Introduction to travel perks for travel writers

By David Hammond 
Breaking into travel writing requires effort and stick-to-itiveness.

But then. In time. It happens.

If you’re a freelance travel writer, “breaking in” means building up a portfolio and forming good working relationships with editors.

If you’re a travel blogger, “breaking in” means establishing a sizable following.

And when this comes to pass, doors to new opportunities open, which includes travel perks.

If you're wondering, what exactly are travel perks? You’re in the right place.

Travel perks include:
  • Publication-sponsored research trips
  • Press trips 
  • Complimentary hotel stays and travel services
  • Travel costs as legitimate tax deductions 
For an overview of each of these, read on.

Publication-sponsored research trips
Your travel costs reimbursed
Plus, a ready buyer for your articles

Some magazines will reimburse your travel costs while you carry out article research for their publication.

Publication-sponsored travel is a great arrangement. The magazine or media company reimburses your travel expenses, and also buys the articles you write from the trip.

Who gets publication-sponsored travel:
  • Publication employees, such as senor staff writers and editors (many editors also write) 
  • Contributing editors (a contributing editor is a proven freelance travel writer who regularly contributes to a given publication) 
As a contributing editor, you may propose a publication-sponsored research trip to the appropriate publication editor. Or, a publication editor may propose a research trip to you—a writer, he or she believes is a good match for a particular assignment.

In either case, you and the editor will likely work together to set trip objectives, discuss research findings, and agree on article assignments from the trip.

The only limitation is this: A publication will likely require that you don't submit work based on a trip they pay for to other publications, which is only fair.

Press trips
Free or low-cost destination tours 

Press trips are free or low-cost tours organized for travel writers. The purpose of a press trip is to encourage you to write about a targeted destination—often a city, region, or country.

The press trip organizer—usually a convention and visitors bureau or a public relations firm—plans  the itinerary.

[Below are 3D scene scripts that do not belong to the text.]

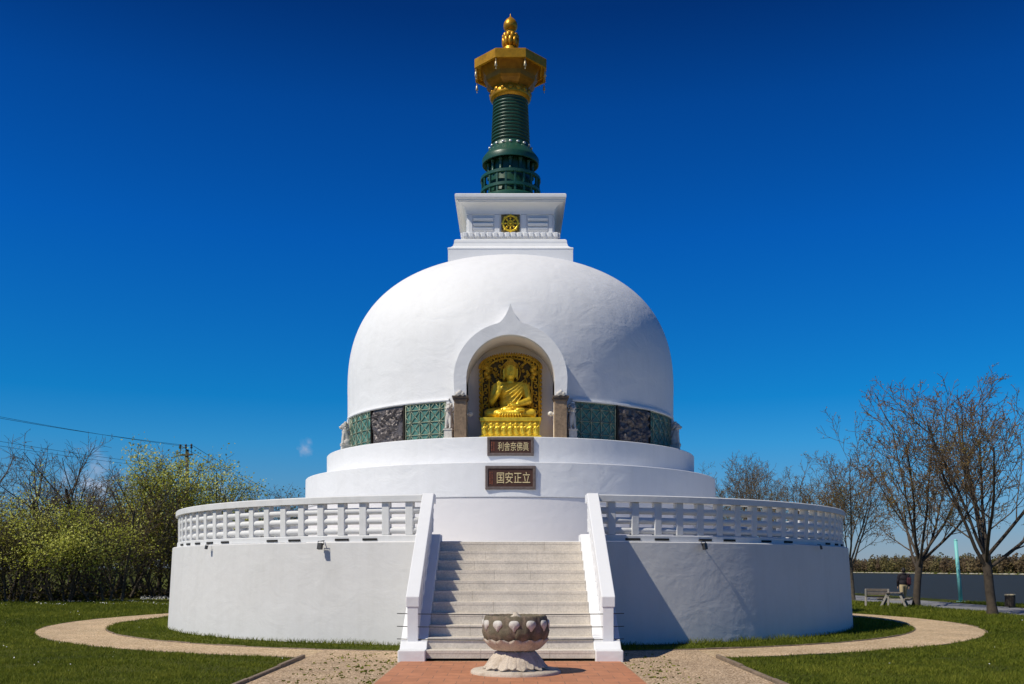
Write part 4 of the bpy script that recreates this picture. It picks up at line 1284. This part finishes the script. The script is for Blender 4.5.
# low tangle at the foot of the thicket: brambles, dead stems, leaf litter
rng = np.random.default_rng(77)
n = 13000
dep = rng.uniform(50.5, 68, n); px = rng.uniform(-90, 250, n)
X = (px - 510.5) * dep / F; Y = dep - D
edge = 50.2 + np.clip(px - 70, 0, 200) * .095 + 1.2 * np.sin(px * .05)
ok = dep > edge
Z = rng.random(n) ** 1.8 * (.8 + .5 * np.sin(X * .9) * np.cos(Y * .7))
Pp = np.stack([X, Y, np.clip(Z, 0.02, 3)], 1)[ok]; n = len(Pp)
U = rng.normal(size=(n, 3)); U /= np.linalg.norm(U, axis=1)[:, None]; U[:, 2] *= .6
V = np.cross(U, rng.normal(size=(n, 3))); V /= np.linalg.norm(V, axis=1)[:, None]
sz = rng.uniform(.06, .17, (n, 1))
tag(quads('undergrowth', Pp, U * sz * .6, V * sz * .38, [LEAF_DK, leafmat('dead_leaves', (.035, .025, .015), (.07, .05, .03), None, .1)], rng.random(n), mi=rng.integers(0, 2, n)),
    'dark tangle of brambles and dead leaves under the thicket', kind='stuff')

# far wooded shore
mb = MB()
rng = np.random.default_rng(5)
PP, UU, VV, TT = [], [], [], []
nt_ = 1500
ty = rng.uniform(150, 1900, nt_); tx_ = 279 + rng.random(nt_) ** 1.5 * 60
for i in range(nt_):
    h = rng.uniform(7.5, 12.5) * (1 + .15 * math.sin(ty[i] * .02) + .1 * math.sin(ty[i] * .061)); w = rng.uniform(2.2, 4.2)
    k = 170
    q = rng.normal(size=(k, 3)); q /= np.linalg.norm(q, axis=1)[:, None]; q *= rng.random((k, 1)) ** .4
    base = rng.random()
    c = np.array([tx_[i], ty[i], -.8 + h * .52])
    PP.append(c + q * np.array([w, w, h * .5]))
    u = rng.normal(size=(k, 3)); u /= np.linalg.norm(u, axis=1)[:, None]
    v = np.cross(u, rng.normal(size=(k, 3))); v /= np.linalg.norm(v, axis=1)[:, None]
    s_ = rng.uniform(.3, .75, (k, 1))
    UU.append(u * s_); VV.append(v * s_ * .7); TT.append(np.clip(base * .75 + rng.random(k) * .25, 0, 1))
tag(quads('far_woodland', np.concatenate(PP), np.concatenate(UU), np.concatenate(VV), leafmat('far_leaves', (.22, .15, .10), (.24, .18, .095), (.24, .22, .075), .5), np.concatenate(TT)),
    'brown and olive woodland along the far bank of the river', kind='stuff')
# low rubble line at the far waterline
mb = MB()
for i in range(420):
    y = rng.uniform(250, 1500); mb.ell((274.5 + rng.uniform(-.6, 1.2), y, -1.2), (rng.uniform(.6, 1.6), rng.uniform(1, 4), rng.uniform(.25, .55)), 6)
tag(mb.build('far_shingle', mat('shingle', (.42, .38, .30), .9, scale=.3)), 'pale strip of shingle along the far waterline', kind='stuff')

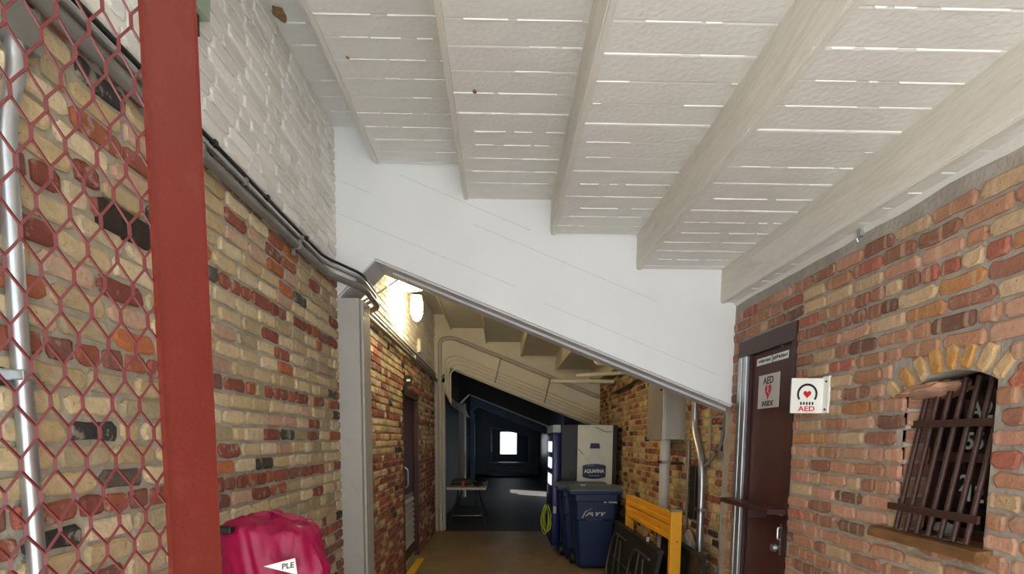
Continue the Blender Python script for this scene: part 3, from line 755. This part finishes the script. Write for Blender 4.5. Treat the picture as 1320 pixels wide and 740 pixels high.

Joining a press trip is a low-cost way to orient yourself with the promoted destination. Press trips also provide an opportunity to meet and network with other travel writers.

Who goes on press trips: 
  • Staff writers for established media outlets 
  • Freelance writers with a reputation for getting their work published in high-circulation publications
  • Bloggers with a large following
To go on a press trip, a freelancer writer or blogger often contacts the organizer with a request to join the tour group, which may involve completing an application.

For freelance writers, many press-trip organizers require an assignment letter from a high-circulation publication as a condition to join the tour.

For bloggers, an organizer may request a media kit providing statistics on the scope and characteristics of your blog’s readership.

However, as you build your writing credits and expand your relationships and reputation in the travel writing world, organizers may soon be the ones pursuing you with press trip invitations.

One thing to know about: While many travel publications accept freelance articles based on press-trip research, not all do. So, if want to take advantage of press trips, build relationships with publications that don't object to articles from press trips.

Complementary travel services 
Free or discount lodging and travel services while traveling on your own 

Another option for freelance travel writers and bloggers is to request complimentary accommodations and travel services directly from hotels and travel businesses.

A complimentary stay or service familiarizes you with the hotel or travel service. And if it checks out, you will include it in an article, a blog post, or your social media.

It’s unlikely every hotel and accommodation will respond positively to your request. But for hotels and travel services seeking greater media exposure, it can result in a win-win arrangement.

Who gets complimentary travel services:
  • Freelance writers with a reputation for getting their work published in respected publications
  • Bloggers with a large following
Like press-trip organizers, many hotel managers and travel service providers require an assignment letter from freelance writers and reach statistics from bloggers before making a deal.

Also, like press trips, not all publications will not buy articles based on any aspect of a trip provided free or at a deep discount. So, for freelance writers, it’s again a matter of submitting your work to publications that accept such pieces.

For bloggers with a large following, some resorts and PR firms representing destinations will pay you to visit and report on their destination, as well a provide complementary lodging and services.


Travel costs as legitimate tax deductions
Your travel costs may become tax deductible 
You move with complete freedom

 Interestingly, it sometimes makes the best business sense to pay own travel costs.

Many experienced writers with established industry relationships can cover their travel expenses and make a profit.

By bearing your own costs, you can write articles for multiple publications on the same trip.

Also, some national US magazines that don’t accept articles based on press trips or complimentary services pay significantly higher rates.

And if you're travel-writing business is making a profit (or you're building up your travel-writing business with a reasonable expectation of making a profit) many of your travel expenses may be legitimate tax deductions. (Talk with your accountant to learn the specifics.)

Who gets to go: 
Any travel writer or blogger with the money to travel. But, to make a profit:

  • A freelance writer with an established reputation and relationships with multiple editors. 
  • Or, a blogger with enough blog revenue to support her or his travels.